The analysis of the largest sample of multi-frequency pulsar scatter time estimates

TL;DR

This study analyzes pulse broadening times across multiple frequencies for 60 pulsars, revising existing models of scattering behavior and revealing that scatter time scaling varies with dispersion measure, especially at high DMs.

Contribution

It provides the largest multi-frequency pulsar scatter time database, revises the relation between spectral slope and dispersion measure, and offers new estimates of scattering at 1 GHz.

Findings

Deviation from theoretical spectral slope predictions across all DMs

Almost constant DM-averaged spectral slope with high DM exceptions

Flatter relation between scatter time and DM at 1 GHz

Abstract

We present our results of pulse broadening time estimates and the study of the frequency scaling of this quantity for 60 pulsars based on actual multi-frequency scattering estimates. This research was based on our own measurements, performed on the observational data and the profiles from various pulsar profile databases, as well as the scatter time measurements that were found in the literature. We were able to construct a database of over 60 pulsars with true multi-frequency $\alpha$ measurements, which allowed us to revise the previously proposed relations between the scatter time spectral slope and the dispersion measure (DM). We found that the deviations from theoretical predictions of the value of $\alpha$ appear for pulsars regardless of their DM, however the DM-averaged value of the scaling index is almost constant except for pulsars with very high DMs.

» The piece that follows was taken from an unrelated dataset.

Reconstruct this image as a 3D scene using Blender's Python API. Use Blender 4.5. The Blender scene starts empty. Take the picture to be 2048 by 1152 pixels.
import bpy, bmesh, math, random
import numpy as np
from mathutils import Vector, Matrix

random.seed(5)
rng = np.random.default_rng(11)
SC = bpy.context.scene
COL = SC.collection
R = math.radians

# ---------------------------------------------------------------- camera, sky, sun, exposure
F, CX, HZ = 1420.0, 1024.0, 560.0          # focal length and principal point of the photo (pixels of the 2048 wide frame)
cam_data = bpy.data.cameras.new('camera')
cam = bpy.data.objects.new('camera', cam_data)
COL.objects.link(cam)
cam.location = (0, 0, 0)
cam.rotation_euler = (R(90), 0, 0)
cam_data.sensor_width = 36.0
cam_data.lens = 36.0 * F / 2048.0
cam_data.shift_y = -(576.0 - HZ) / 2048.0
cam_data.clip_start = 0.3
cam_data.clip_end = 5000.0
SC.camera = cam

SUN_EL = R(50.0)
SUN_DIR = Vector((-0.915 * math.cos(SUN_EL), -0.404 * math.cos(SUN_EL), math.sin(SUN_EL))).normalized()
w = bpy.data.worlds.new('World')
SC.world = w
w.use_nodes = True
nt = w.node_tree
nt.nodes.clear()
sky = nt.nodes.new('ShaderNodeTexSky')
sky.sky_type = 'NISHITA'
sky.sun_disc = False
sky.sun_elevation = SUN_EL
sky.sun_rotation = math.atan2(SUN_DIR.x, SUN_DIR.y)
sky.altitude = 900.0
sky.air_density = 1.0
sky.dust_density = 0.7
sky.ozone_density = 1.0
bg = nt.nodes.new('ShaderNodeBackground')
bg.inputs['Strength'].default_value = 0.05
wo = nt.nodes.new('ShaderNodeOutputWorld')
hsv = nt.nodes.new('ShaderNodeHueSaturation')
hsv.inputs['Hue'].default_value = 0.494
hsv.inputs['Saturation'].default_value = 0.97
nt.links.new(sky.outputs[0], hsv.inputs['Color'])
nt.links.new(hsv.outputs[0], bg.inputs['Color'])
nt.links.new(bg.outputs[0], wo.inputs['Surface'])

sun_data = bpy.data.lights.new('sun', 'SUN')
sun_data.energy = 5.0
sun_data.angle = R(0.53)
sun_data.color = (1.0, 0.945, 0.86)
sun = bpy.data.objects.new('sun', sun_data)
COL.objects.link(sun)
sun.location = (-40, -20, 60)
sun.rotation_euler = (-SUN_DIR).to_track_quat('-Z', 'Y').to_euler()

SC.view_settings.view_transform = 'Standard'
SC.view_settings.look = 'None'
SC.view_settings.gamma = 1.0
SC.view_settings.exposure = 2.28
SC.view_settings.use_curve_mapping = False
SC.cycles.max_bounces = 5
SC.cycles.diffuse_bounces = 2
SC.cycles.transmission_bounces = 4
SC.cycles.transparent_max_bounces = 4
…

Based on the obtained slopes we were also able to estimate the amount of scattering at the standard frequency of 1 GHz. We found that while the estimated standardized pulse broadening time increases with DM the relation seems to be much flatter than it was previously proposed, which suggests higher values of the scatter time for mid-DM pulsars, and lower values of expected pulse broadening for highly dispersed sources.